Viele Befürchtungen begleiten Jean-Joseph auf dem Heimflug. Vorher ließ man ihn Kapitän Philippe Vorbe per Telefon mitteilen, dass er noch lebe, um die Nerven der Kollegen vor dem letzten Spiel zu beruhigen – sie verlieren es 1:4 gegen Argentinien. Was dann in Haiti mit Jean-Joseph geschieht, ist nicht bekannt.

Er hat es bis zu seinem Tod 2020 nie erzählt. Dass die gefürchteten „Tontons Macoutes“ ihm die Arme gebrochen hätten, erwies sich jedoch als Falschmeldung. Er kehrte ins Auswahlteam zurück, blieb bis 1980 Nationalspieler.

Ein Lacherfolg aus Todesangst

Auch das andere Team aus den Entwicklungsländern, Zaire, hat bei der WM 1974 einen unberechenbaren Despoten im Nacken. „Siegt oder sterbt“, gab er seiner Elf mit auf den Weg. Nach dem 0:9 gegen Jugoslawien, bei dem ein übergewichtiger Schiedsrichter aus Kolumbien den falschen Afrikaner vom Platz stellte (nicht Mulamba hatte ihm in den Hintern getreten, sondern Ilunga), droht Diktator Mobutu, sie dürften gegen Brasilien höchstens 0:3 verlieren, um heil heimkehren zu dürfen.
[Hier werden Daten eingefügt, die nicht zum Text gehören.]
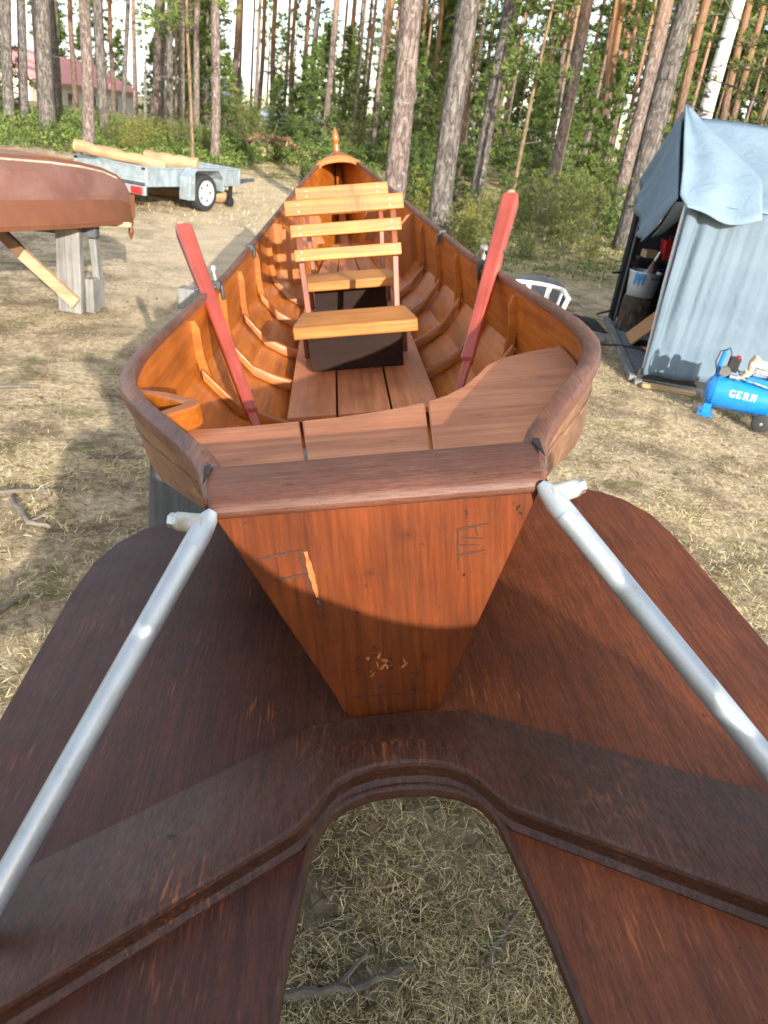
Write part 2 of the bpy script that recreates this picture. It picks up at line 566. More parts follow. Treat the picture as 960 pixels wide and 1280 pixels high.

Das führt zu einer der scheinbar lustigsten Szenen der WM-Historie, hinter der aber vermutlich schiere Todesangst steckte.

Die Mannschaft aus Zaire mit Mwepu Ilunga (ganz rechts)
Die Mannschaft aus Zaire mit Mwepu Ilunga (ganz rechts)picture alliance/United Archives

Als Brasilien bei 3:0-Führung kurz vor Ende einen Freistoß hat, läuft Verteidiger Ilunga vor der Ausführung aus der Mauer und schlägt den Ball vor dem schussbereiten Rivelino weg. Ein Lacherfolg. Ilunga bekommt Gelb und verneigt sich vor dem Publikum.

Er erklärt später, er habe nur Zeit schinden wollen. Es gelingt, sie retten sich mit 0:3 ins Ziel und geben sich erleichtert einem Konsumrausch hin. Vor der Heimreise aus Ascheberg kaufen sie das einzige Elektrogeschäft der westfälischen Kleinstadt leer.